▶ **Required work**
Wherever the word "from" appears in a line, extract that line.

'''

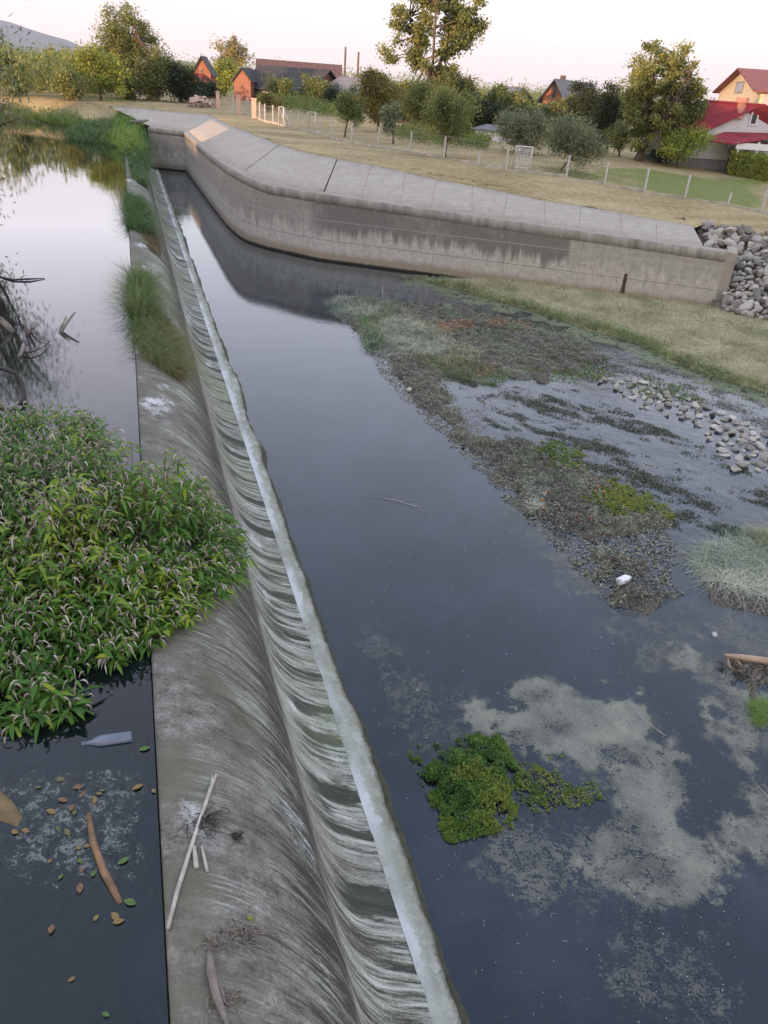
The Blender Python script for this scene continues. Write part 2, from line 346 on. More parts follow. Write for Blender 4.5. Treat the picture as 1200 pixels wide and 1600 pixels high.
def mat_scum():
    t = NT('floating_scum'); v = t.coord(); dn = t.attr('dens'); f = t.noise(v, 42, 5, .75); m = t.noise(v, 9, 5, .7, .6); l = t.noise(v, 3, 4, .6)
    sm = t.math('ADD', dn, t.math('ADD', t.math('MULTIPLY', t.math('SUBTRACT', f, .5), 1.5), t.math('MULTIPLY', t.math('SUBTRACT', m, .5), 1.3)))
    al = t.mapr(sm, .47, .6)
    thick = t.mapr(dn, .45, .95, .3, .88); al = t.math('MULTIPLY', al, thick)
    col = t.ramp(t.math('ADD', t.math('MULTIPLY', l, .5), t.math('MULTIPLY', f, .5)), [(.32, (.12, .125, .1)), (.5, (.22, .225, .18)), (.68, (.33, .325, .25))])
    p = t.pbr(col, .75, t.bump(f, .4, .01), .3); tr = t.n('ShaderNodeBsdfTransparent'); mx = t.n('ShaderNodeMixShader')
    t.l(al, mx.inputs[0]); t.l(tr.outputs[0], mx.inputs[1]); t.l(p, mx.inputs[2]); return t.done(mx.outputs[0])
def mat_stone(name, base, lo=.5, moss=.2):
    t = NT(name); v = t.coord(); oi = t.n('ShaderNodeObjectInfo'); f = t.noise(v, 9, 6, .7); s = t.noise(v, 30, 4, .7)
    c = t.mix(oi.outputs['Random'], tuple(x*lo for x in base), tuple(min(1, x*1.45) for x in base))
    c = t.mix(t.mapr(f, .4, .65, 0, .55), c, tuple(x*.4 for x in base)); c = t.mix(t.mapr(s, .6, .7, 0, moss), c, (.1, .1, .05))
    return t.done(t.pbr(c, .85, t.bump(f, .6, .02), .3))
def mat_brick(name, c1, c2, mort, sc=1.0):
    t = NT(name); b = t.n('ShaderNodeTexBrick'); t.l(t.coord('UV', (1, 1, 1)), b.inputs['Vector']); b.inputs['Scale'].default_value = 4*sc
    t.set(b.inputs['Color1'], c1); t.set(b.inputs['Color2'], c2); t.set(b.inputs['Mortar'], mort); b.inputs['Mortar Size'].default_value = .03
    n = t.noise(t.coord(), 2, 4); c = t.mix(t.mapr(n, .3, .7, 0, .35), b.outputs[0], tuple(x*.6 for x in c1))
    return t.done(t.pbr(c, .9))
def mat_roof(name, c, pitch=3.2):
    t = NT(name); w = t.n('ShaderNodeTexWave', wave_type='BANDS', bands_direction='Y'); t.l(t.coord('UV'), w.inputs[0]); w.inputs['Scale'].default_value = pitch
    n = t.noise(t.coord(), 2.5, 5, .7); cc = t.ramp(n, [(.3, tuple(x*.6 for x in c)), (.7, tuple(min(1, x*1.25) for x in c))])
    cc = t.mix(t.mapr(w.outputs['Fac'], .25, .05, 0, .5), cc, tuple(x*.35 for x in c))
    return t.done(t.pbr(cc, .7, t.bump(w.outputs['Fac'], .4, .03), .3))
def box_uv(o):
    me = o.data; l = me.uv_layers.new(name='UVMap')
    for p in me.polygons:
        n = p.normal
        if abs(n.z) > .9: ux, uy = Vector((1, 0, 0)), Vector((0, 1, 0))
        else:
            ux = Vector((-n.y, n.x, 0)).normalized(); uy = n.cross(ux)
        for li in p.loop_indices:
            co = me.vertices[me.loops[li].vertex_index].co; l.data[li].uv = (co.dot(ux), co.dot(uy))
    return o
# =================================================================== SETTING
ZU, ZD = 0.0, -1.75            # the two water levels
WEND = 52.5                    # far end of the weir
def resample(P, step):
    P = np.asarray(P, float); d = np.r_[0, np.cumsum(np.linalg.norm(np.diff(P[:, :2], axis=0), axis=1))]
    n = max(2, int(d[-1]/step)+1); s = np.linspace(0, d[-1], n)
    return np.stack([np.interp(s, d, P[:, k]) for k in range(P.shape[1])], 1), s
def smooth_line(P, it=2):
    P = np.asarray(P, float)
    for _ in range(it):
        Q = [P[0]]
        for a, b in zip(P[:-1], P[1:]): Q += [a*.75+b*.25, a*.25+b*.75]
        Q.append(P[-1]); P = np.array(Q)
    return P
# --- wall plan from its foot, height from its upper edge
foot_px = [(236, 262), (291, 268)]; top_px = [(225, 198), (295, 208)]
curve = [((291, 268), (295, 208)), ((330, 322), (335, 240)), ((370, 373), (370, 268)), ((417, 388), (425, 289)), ((496, 406), (502, 302)),
         ]
W = []
for f, tpx in [((236, 262), (220, 198))]+curve:
    p = at(f[0], f[1], ZD); W.append([p[0], p[1], ztop(p, tpx[1])])
pr = at(1115, 474, -1.45); W.append([pr[0], pr[1], ztop(pr, 394)])
W = np.array(W)
W[:, 2] = np.clip(W[:, 2], .05, .75); W[0, 2] = .55; W[1, 2] = .5
print('WALL', W.round(2).tolist())
Wc = np.concatenate([W[:2], smooth_line(W[1:5], 2)[1:], W[5:]]) if True else W
Wl, Ws = resample(Wc, .35)
SLOPE_T = [(170, 165), (230, 170), (277, 175), (328, 179), (368, 198), (437, 225), (483, 237), (528, 247), (580, 257), (683, 280), (793, 301), (967, 332), (1082, 352)]
def slab_z(px): return float(np.interp(px, [170, 330, 437, 528, 580, 683, 793, 967, 1082], [1.3, 1.3, 1.3, 1.27, 1.2, 1.0, .8, .52, .36]))
ST = np.array([at(px, py, slab_z(px)) for px, py in SLOPE_T])
print('SLABTOP', ST.round(2).tolist())
# channel polygons in plan
JUNC = np.array([-1.2, 60.0])
far_px = [(206, 196), (165, 205), (127, 196), (60, 190), (10, 184)]
far_shore = [tuple(at(px, py, 0)[:2]) for px, py in far_px]
print('FAR', np.round(far_shore, 1).tolist())
U_poly = [(0.1, -40), (0.1, 53.5)]+far_shore+[(-16, 62), (-12.5, 40), (-7, 25), (-6.2, 12), (-6.5, -40)]
rip_top = [tuple(at(1098, 347, .36)[:2]), tuple(at(1200, 368, .3)[:2])]
dv = np.array(rip_top[1])-np.array(rip_top[0]); dv /= np.linalg.norm(dv)
rip_foot = [tuple(at(1112, 474, -1.3)[:2]), tuple(at(1200, 477, -1.2)[:2])]
rip_poly = [rip_top[0], tuple(np.array(rip_top[1])+dv*12), tuple(np.array(rip_foot[1])+dv*12), rip_foot[0]]
D_poly = [(0.6, -40), (0.6, 53.0)]+[tuple(p[:2]) for p in ST]+[rip_top[0], rip_top[1], tuple(np.array(rip_top[1])+dv*60), (90, -40)]
def land(X, Y):
    g = ground_z(X, Y)+(fbm(X*.35, Y*.35, 4)-.5)*.16
    far = np.clip((np.hypot(X, Y)-120)/900, 0, 1); g = g+far*1.2
    s = sdf(X, Y, U_poly); hU = np.where(s > 0, -1.5*sstep(0, 1.2, s)-.12, g*sstep(0, 3.5, -s)-.1*(1-sstep(0, .5, -s)))
    h = np.minimum(g, hU)
    s2 = sdf(X, Y, D_poly); h = np.where(s2 > -.55, np.minimum(h, g-np.clip((s2+.55)/.3, 0, 1)*(g+2.6)), h)
    near = (X > -.4) & (X < 4) & (Y < 52.0); return np.where(near, -3.0, h)
def axis(a, b, st, lo, hi):
    c = np.arange(a, b+1e-6, st); r = [b]; k = st
    while r[-1] < hi: k *= 1.35; r.append(r[-1]+k)
    l = [a]; k = st
    while l[-1] > lo: k *= 1.35; l.append(l[-1]-k)
    return np.concatenate([l[1:][::-1], c, r[1:]])
gx = axis(-18, 46, .35, -3500, 3500); gy = axis(-12, 92, .4, -2500, 5200)
X, Y = np.meshgrid(gx, gy, indexing='ij'); Zg = land(X, Y)
def grid_faces(nx, ny):
    i, j = np.meshgrid(np.arange(nx-1), np.arange(ny-1), indexing='ij'); a = (i*ny+j).ravel()
    return np.stack([a, a+ny, a+ny+1, a+1], 1)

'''

▶ **Written answer**
The Blender Python script for this scene continues. Write part 2, from line 346 on. More parts follow. Write for Blender 4.5. Treat the picture as 1200 pixels wide and 1600 pixels high.
# --- wall plan from its foot, height from its upper edge